Light and shadow, taken with a smartphone. – Sunpix by Kamariduan Mohd Nor
Light and shadow, taken with a smartphone. – Sunpix by Kamariduan Mohd Nor

He also loves the portrait feature on his smartphone. He says that the results are excellent with no additional editing needed.

On the other hand, Ashraf said that the smartphone’s night photography mode still needs work. “For night shots, backlight causes lens flare, and it ruins photos.”

For Kamariduan Mohd Nor: “My favourite feature on the smartphone I am using is the ultra wide angle.” While the zoom feature on a smartphone can be useful, it usually comes at the cost of quality, especially when it is not a true optical zoom, and not paired with some image stabilisation.

Ultra-wide cameras, to most of us, means we can capture more of a scene without the need to step back. But, in the masterful hands of a photographer, it is a tool to add drama and wonder to a photo.

Portrait shot, taken with a smartphone. – Sunpix by Ashraf Shamsul
Portrait shot, taken with a smartphone. – Sunpix by Ashraf Shamsul

The trick is to find a smartphone that does not compromise on its wide-angle camera. A smartphone maker can fit a half-dozen cameras on their phone.

Still, if the quality of any one of the cameras is compromised with lower specifications, the photographer will end up using only the primary camera, which is usually the best one.

“I also wish my smartphone has some weight to it,” Kamariduan added. A well balanced and weighted smartphone makes it easier to hold and reduces shakes. It also makes the device feel more substantial.
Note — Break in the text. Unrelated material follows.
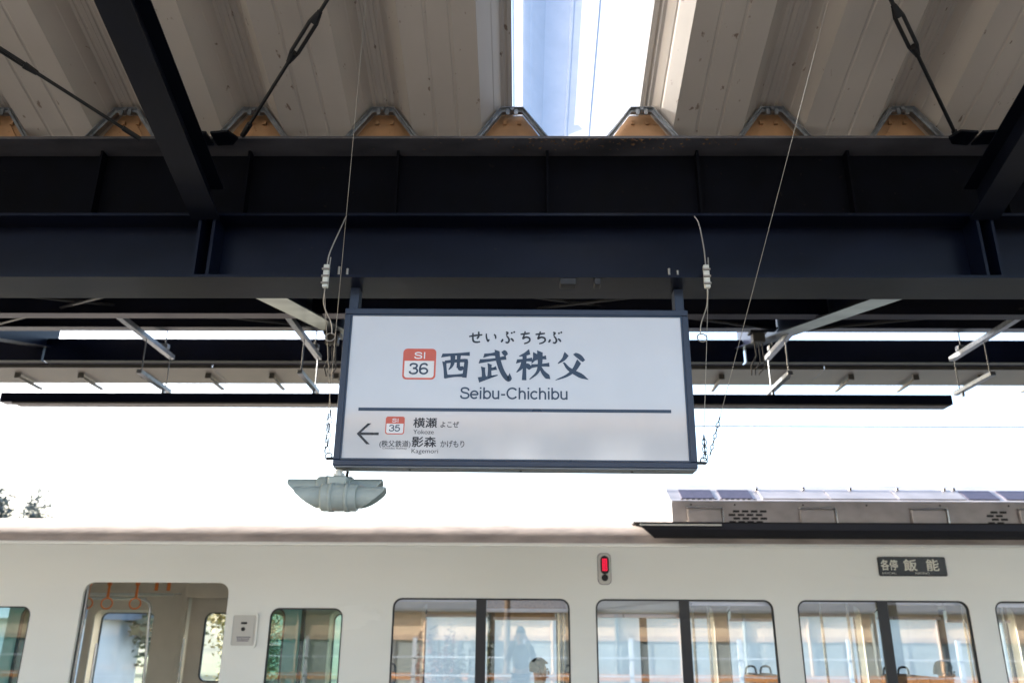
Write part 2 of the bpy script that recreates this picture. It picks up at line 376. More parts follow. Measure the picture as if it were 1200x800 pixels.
def brush(key, x0, x1, ztop, zbot, y, wt):
    mb = MB()
    for si, st in enumerate(BR[key]):
        k, P = st[0], st[1:]
        if k == 'k':        # turned stroke keeps its corner
            a = catmull(P[:3]); b = catmull(P[2:]); pts = a+b[1:]
        else: pts = catmull(P)
        n = len(pts); vs = []
        for i, p in enumerate(pts):
            t = i/(n-1); d = (pts[min(i+1, n-1)]-pts[max(i-1, 0)]).normalized(); nn = Vector((-d.y, d.x))
            wd = {'h': .72+.38*abs(2*t-1)**2, 'v': 1.1-.25*sin(pi*t), 'k': .8+.4*t, 'p': 1.25*(1-t)**.7+.12, 'n': .45+1.1*t if t < .82 else max(.08, 1.35*(1-t)/.18),
                  'd': .35+.9*sin(pi*min(1, t*.72+.12)), 'q': 1.15*(1-t)+.25, 'x': 1.2 if t < .86 else max(.12, 1.2*(1-t)/.14), 't': .62+.38*sin(pi*(t*.8+.1))}[k]*wt/2
            skew = d*(wd*.45 if k in 'hvkpdnx' and i == 0 else 0)     # slanted brush entry
            for sgn in (-1, 1):
                q = p+nn*wd*sgn + skew*sgn*-1
                vs.append((x0+(x1-x0)*q.x/100, y-si*.00012, ztop+(zbot-ztop)*q.y/100))
        mb.add(vs, [(2*i, 2*i+1, 2*i+3, 2*i+2) for i in range(n-1)])
        for p, s2 in ((pts[0], .5), (pts[-1], .5)):     # rounded ends
            pass
    return mb

# ------------------------------------------------------------------ ground, platform, track
structure('ground', MB().box(-600, 600, -400, 900, -2.2, -1.25), 'grass_ground')
structure('track_bed', MB().ext([(8.35, -1.24), (8.35, -.98), (10.9, -.98), (11.6, -1.24)], 'x', -60, 60), 'ballast')
structure('track_bed', MB().ext([(-9.5, -1.24), (-8.8, -.98), (-1.4, -.98), (-1.4, -1.24)], 'x', -60, 60), 'ballast')
pf = MB().box(-45, 45, -.9, 7.75, -1.24, -.02)
structure('platform', pf, 'concrete')
structure('platform_edge', MB().box(-45, 45, 7.45, 7.83, -.016, .02, 0), 'concrete')
for yy in (8.85, 9.95, -3.1, -4.2):
    tag(part('rail', MB().box(-60, 60, yy-.035, yy+.035, -.975, -.82), 'rail_steel', None), kind='structure')

# ------------------------------------------------------------------ canopy
canopy = thing('platform_canopy', (0, 3.63, 0), 'dark navy steel platform canopy with ribbed beige roof overhead', 'canopy')
NS, FS = tan(radians(17.4)), .20           # roof slopes: towards the camera, and beyond the girder
GY0, GY1, GYM = 3.5, 3.76, 3.63
XL, XR = -18.4, 12.2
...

Of course, we cannot forget about apps and quality of life features. Apps are generally the same across the board, but some smartphones, whether through processing power or by design, has an advantage over others.

An outdoor shot, taken with a smartphone. – Sunpix by Adib Rawi
An outdoor shot, taken with a smartphone. – Sunpix by Adib Rawi

In Adib Rawi’s everyday workflow, the ability to edit, share, and transfer photos, be it from his DSLR or his smartphone, is a must. This is also why the photodesk, by choice, uses smartphones from the same phone maker with the same operating system.
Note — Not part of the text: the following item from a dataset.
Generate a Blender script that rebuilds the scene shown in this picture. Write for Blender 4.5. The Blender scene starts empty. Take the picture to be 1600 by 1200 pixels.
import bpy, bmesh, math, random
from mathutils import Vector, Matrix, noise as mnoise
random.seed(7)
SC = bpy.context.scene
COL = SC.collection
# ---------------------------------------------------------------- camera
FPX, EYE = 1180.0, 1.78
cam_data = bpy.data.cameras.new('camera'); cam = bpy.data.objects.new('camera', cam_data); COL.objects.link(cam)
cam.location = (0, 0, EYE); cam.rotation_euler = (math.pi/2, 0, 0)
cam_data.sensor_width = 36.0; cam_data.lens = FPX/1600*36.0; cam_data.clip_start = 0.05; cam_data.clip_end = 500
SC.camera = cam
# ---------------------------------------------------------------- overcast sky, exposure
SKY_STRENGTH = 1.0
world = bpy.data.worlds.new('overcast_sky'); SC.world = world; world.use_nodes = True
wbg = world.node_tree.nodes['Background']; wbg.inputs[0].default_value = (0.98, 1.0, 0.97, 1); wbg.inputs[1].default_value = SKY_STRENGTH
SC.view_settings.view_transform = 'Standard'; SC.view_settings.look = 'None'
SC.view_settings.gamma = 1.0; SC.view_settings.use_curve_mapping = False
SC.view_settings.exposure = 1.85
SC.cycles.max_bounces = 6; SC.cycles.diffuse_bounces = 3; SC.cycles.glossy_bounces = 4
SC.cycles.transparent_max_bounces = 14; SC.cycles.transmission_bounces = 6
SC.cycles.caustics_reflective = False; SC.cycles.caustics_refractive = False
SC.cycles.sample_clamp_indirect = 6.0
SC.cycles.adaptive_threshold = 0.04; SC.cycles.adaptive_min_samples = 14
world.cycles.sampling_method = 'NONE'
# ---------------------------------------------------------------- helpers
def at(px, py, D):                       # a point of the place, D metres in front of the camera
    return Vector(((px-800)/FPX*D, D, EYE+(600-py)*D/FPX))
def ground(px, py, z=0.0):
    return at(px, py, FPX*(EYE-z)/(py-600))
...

“On top of the list of features I want in a smartphone is longer battery life. Out in the field, with heavy use, my smartphone usually only lasts for three to four hours. We all depend on our smartphones for our job, and battery capacity alone is not enough; it has to last,” he added.

So what’s the smartphone of choice for our photographers? One that delivers exceptional videos and photos with better display, has a longer battery life, and features that make it convenient to edit, share and transfer images.